Samarinda – Dinas Perindustrian, Perdagangan, Koperasi, dan Usaha Mikro Kecil dan Menengah (Disperindagkop dan UKM) Kalimantan Timur (Kaltim) menggelar diskusi terbatas bertajuk Peningkatan Ekspor Non Migas dan Non Batubara di Kaltim. Acara yang berlangsung Selasa (10/12/2024) di Kantor Gubernur ini membahas upaya peningkatan ekspor produk non-migas dan non-batubara guna mendorong diversifikasi ekonomi dan mengurangi ketergantungan pada sektor sumber daya alam yang terbatas.
Kepala Disperindagkop dan UKM Kaltim, Heni Purwaningsih, menyampaikan bahwa meskipun batu bara dan migas telah lama menjadi penyumbang utama ekspor Kaltim, saat ini pemerintah berkomitmen untuk menggali potensi sektor lain yang memiliki daya saing tinggi di pasar internasional.
“Kita menyadari pada rapat sebelumnya, terdapat beberapa komoditas yang punya pangsa pasar ekspor cukup besar, namun di hulunya kita belum memetakan potensi yang dimiliki oleh Kalimantan Timur sebesar apa,” terang Heni.
Forum ini diharapkan dapat mengidentifikasi permasalahan ekspor non-migas dan non-batubara di Kalimantan Timur serta mencari solusi penyelesaiannya.
“Neraca perdagangan Kalimantan Timur memang surplus, walaupun dari tahun ke tahun terdapat kecenderungan mengalami penurunan, sehingga perlu ada upaya-upaya yang kita sinergikan bersama, baik keterlibatan pengusaha, multi-stakeholder, dan juga asosiasi terkait,” tegas Heni.
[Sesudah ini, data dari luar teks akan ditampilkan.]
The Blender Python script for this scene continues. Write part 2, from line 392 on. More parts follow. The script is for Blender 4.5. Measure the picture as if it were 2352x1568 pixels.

Wakil Ketua Bidang Sumber Daya Alam Gabungan Perusahaan Ekspor Indonesia (GPEI) Kaltim, Zulfa Habibinur, turut menanggapi terkait permasalahan ekspor non-migas dan non-batubara di Kaltim. Ia beranggapan bahwa permasalahan ekspor non-migas dan non-batubara di Kaltim disebabkan oleh kurangnya edukasi terhadap UKM/UMKM dalam melakukan ekspor.
“Pendidikan atau edukasi ekspor itu sangat dibutuhkan, pelaku UMKM perlu memiliki kompetensi serta pemahaman yang jelas tentang regulasi serta dokumen pemenuhan ekspor lainnya,” terang Zulfa.
Zulfa juga menyoroti soal regulasi yang kurang jelas keberpihakannya kepada UMKM dalam mendorong pelaku UMKM untuk melakukan ekspor.
“Sinkronisasi kebijakan adalah satu-satunya cara untuk melindungi dan mempermudah pelaku UMKM untuk dapat melakukan ekspor, serta dengan regulasi pula harusnya kita dapat menekan biaya logistik yang menyulitkan pelaku usaha terutama UMKM,” tegas Zulfa.
Ia juga menjelaskan bahwa Kalimantan Timur, dengan kekayaan sumber daya alam dan posisinya yang strategis, memiliki potensi besar untuk menjadi salah satu pusat ekspor utama Indonesia. Namun, salah satu hambatan utama yang dihadapi adalah tingginya biaya logistik, yang mencakup hingga 25-40% dari total biaya produksi. Masalah ini berdampak langsung pada daya saing produk di pasar internasional.
“Solusi efisiensi logistik menjadi prioritas utama untuk mendorong ekspor dari wilayah Kaltim, di antaranya pengembangan infrastruktur, digitalisasi sistem logistik, peningkatan efisiensi operasional, insentif dan dukungan pemerintah, serta membentuk Kawasan Ekonomi Khusus (KEK) di Kalimantan Timur dengan fasilitas ekspor terpadu untuk mengurangi biaya logistik,” tutup Zulfa.